For instance, I found one lecture, titled “Understanding Poverty,” as extremely problematic. It was intended to help teachers understand and work with students who come from a situation of poverty. However, I found the presentation to be riddled with assumptions and essential statements about the “nature” of those students and their situations. The lecture material was based on the book A Framework for Understanding Poverty by Ruby Payne. This book is widely used in school districts across the nation as a basis for best practices when working with students who come from impoverished backgrounds. It has also spawned a successful professional development program called the aha! Process, Inc.: A Ruby Payne Company.

My problem with the lecture is not that school districts are trying to find solutions for students from these backgrounds, but that everyone seems to be taking at face value the generalized claims being made about these students and their situations. For example, the lecture made the assumption that a culture of poverty exists and that this culture so homogenous that one can make a standardized checklist of common behaviors found in students coming from a so-called culture of poverty. Payne presents it in her book as a checklist of hidden rules that a teachers can use to test themselves to see if they could survive in a culture of poverty. Of course, the culture shock that a teacher from the middle class is, presumably, supposed feel after reading this checklist will—or so it is hoped, I guess–help him or her better empathize with students coming from a different culture.

This checklist was presented as if those hidden rules were part of the essential nature of both the culture of poverty and the people living within it. Payne also explains that there are actually three classes–poverty, middle class, and wealthy—who all have their own essential characteristics or, as she terms it, hidden rules.
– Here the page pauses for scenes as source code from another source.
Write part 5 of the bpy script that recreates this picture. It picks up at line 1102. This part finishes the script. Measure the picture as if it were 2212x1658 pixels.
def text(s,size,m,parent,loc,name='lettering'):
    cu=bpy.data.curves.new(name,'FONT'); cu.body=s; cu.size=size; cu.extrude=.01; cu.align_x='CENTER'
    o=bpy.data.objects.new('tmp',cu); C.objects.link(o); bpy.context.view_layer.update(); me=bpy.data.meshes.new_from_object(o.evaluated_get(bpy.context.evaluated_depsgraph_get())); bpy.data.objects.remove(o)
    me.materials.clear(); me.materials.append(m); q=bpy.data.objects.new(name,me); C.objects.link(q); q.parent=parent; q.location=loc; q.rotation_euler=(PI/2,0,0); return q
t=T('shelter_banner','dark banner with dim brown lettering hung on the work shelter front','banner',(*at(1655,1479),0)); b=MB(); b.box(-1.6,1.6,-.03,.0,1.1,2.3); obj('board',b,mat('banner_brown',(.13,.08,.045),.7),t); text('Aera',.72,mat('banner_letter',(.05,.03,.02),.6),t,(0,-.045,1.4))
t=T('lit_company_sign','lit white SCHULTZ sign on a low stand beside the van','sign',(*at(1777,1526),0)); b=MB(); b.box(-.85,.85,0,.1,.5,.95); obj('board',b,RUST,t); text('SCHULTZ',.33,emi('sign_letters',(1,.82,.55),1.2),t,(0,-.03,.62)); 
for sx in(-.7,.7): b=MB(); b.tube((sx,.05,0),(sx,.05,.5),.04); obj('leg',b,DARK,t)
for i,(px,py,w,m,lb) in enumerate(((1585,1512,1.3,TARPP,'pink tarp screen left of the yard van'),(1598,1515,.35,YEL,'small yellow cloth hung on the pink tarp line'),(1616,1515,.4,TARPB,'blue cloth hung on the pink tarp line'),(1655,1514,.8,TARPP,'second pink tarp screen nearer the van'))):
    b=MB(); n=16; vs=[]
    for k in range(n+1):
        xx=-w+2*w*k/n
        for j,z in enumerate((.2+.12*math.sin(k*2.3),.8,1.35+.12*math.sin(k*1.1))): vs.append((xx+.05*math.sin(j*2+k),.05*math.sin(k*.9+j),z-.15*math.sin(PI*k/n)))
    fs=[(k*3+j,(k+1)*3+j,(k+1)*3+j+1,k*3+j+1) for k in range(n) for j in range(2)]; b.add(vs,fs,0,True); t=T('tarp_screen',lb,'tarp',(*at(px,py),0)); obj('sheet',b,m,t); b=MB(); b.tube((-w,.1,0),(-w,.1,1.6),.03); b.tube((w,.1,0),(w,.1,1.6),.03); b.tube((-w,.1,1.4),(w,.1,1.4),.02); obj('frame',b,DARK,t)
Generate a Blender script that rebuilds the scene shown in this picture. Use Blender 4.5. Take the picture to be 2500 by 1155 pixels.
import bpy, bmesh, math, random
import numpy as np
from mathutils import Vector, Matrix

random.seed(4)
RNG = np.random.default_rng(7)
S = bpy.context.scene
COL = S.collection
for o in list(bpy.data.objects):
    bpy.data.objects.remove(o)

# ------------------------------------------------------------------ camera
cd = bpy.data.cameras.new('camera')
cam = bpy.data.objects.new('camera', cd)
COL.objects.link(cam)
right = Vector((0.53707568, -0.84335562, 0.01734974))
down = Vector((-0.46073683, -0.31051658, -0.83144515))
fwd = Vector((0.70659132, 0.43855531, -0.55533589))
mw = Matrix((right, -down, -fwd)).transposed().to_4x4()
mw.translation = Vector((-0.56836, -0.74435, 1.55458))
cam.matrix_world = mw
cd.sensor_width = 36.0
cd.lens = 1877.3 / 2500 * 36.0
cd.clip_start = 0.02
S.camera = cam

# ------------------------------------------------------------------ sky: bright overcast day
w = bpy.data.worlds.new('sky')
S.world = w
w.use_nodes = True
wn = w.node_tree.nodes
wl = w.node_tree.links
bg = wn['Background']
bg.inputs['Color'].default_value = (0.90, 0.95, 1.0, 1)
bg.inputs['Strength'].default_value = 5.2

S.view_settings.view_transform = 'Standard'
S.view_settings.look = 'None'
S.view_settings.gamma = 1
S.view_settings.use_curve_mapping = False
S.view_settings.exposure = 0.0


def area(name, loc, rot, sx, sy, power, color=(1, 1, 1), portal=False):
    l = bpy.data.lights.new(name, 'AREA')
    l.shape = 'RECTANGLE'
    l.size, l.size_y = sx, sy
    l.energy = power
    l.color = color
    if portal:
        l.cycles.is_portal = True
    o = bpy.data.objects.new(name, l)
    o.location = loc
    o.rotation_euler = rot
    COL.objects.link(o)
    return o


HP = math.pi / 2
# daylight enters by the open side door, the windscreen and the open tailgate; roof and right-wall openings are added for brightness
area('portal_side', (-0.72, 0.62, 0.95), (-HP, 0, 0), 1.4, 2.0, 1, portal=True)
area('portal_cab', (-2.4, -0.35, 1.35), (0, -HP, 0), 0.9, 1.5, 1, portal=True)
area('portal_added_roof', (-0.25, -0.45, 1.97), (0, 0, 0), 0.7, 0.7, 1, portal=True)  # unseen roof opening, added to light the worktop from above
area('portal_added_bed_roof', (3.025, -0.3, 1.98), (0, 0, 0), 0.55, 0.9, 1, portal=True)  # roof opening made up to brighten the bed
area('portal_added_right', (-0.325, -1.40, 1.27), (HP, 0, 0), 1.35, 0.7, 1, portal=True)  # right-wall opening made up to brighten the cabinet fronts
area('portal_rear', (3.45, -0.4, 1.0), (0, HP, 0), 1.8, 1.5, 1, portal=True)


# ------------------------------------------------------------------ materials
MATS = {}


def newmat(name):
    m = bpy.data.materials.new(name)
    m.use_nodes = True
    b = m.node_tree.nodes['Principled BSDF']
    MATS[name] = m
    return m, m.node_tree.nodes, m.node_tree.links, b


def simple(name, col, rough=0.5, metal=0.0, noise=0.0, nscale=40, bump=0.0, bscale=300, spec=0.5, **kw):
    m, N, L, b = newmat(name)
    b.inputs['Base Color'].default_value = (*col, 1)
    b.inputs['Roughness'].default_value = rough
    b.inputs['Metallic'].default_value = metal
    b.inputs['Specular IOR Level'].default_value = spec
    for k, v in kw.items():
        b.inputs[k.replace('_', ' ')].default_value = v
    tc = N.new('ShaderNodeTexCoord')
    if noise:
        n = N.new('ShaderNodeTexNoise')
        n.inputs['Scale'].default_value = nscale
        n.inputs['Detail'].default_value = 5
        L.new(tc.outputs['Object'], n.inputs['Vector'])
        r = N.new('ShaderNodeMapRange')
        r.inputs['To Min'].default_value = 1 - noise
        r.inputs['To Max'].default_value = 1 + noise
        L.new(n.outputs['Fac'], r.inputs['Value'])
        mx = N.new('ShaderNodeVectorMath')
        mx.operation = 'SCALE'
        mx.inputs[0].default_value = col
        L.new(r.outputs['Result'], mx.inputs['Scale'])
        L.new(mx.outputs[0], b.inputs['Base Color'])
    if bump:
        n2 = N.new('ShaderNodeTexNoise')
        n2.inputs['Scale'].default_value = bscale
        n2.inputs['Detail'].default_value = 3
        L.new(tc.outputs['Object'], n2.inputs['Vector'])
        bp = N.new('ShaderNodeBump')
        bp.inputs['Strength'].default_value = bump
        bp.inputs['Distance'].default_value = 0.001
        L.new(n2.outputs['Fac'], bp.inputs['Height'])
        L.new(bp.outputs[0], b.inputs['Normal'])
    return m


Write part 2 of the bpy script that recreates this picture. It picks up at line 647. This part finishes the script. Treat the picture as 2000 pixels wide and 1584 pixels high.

Furthermore, the language of school and society at large is that of the middle class, and so it is argued that it is essential for teachers to help students learn the hidden rules and language of the middle class so that they can pull themselves out of poverty. Each person in attendance seemed to take this information at face value and so we then all discussed the ways in which we could use Payne’s knowledge of hidden rules and culture of poverty to develop best practices in the classroom to reach a not unsubstantial portion of our population.

What upsets me most about the state of K-12 teacher professional development is that we are not asked in any real way to analyze the categories and definitions we use on a daily basis or to reflect on their implications. I feel that instead of listing off checklists or writing on post-it notes, we should be challenging the assumptions that we make when we define students as living in a culture of poverty. We should debate the implications of categorizing students as coming from such nicely divided strata as poverty, middle class, or wealth. We should challenge what reality we are reproducing and making possible by using such definitions for the students we encounter. Is the work we are doing in these professional development sessions reproducing a world view with which we, as teachers, are comfortable and familiar? Are the implications of a particular classification helpful or harmful to the students we teach? What work is our system of classification doing to reproduce certain worldviews and beliefs about others?

The biggest problem is not that we aren’t asking these questions, but that the majority of people I encounter in the field of K-12 education don’t know that these questions could even be asked. While curriculum specialists ask teachers to incorporate critical thinking into our classrooms, teachers are not being asked to think critically or evaluate the way in which we reproduce the categories and definitions that we use on a daily basis.

I believe that it is imperative that K-12 professional development give teachers the skills and tools to critically evaluate the educational theory and methodology that is given to us. We need to move away from the presentational model of “this is the reality and this is how to implement it in your classroom.” We must instead start to realize that how we use systems of classifications have real world consequences. It is a travesty that we do not.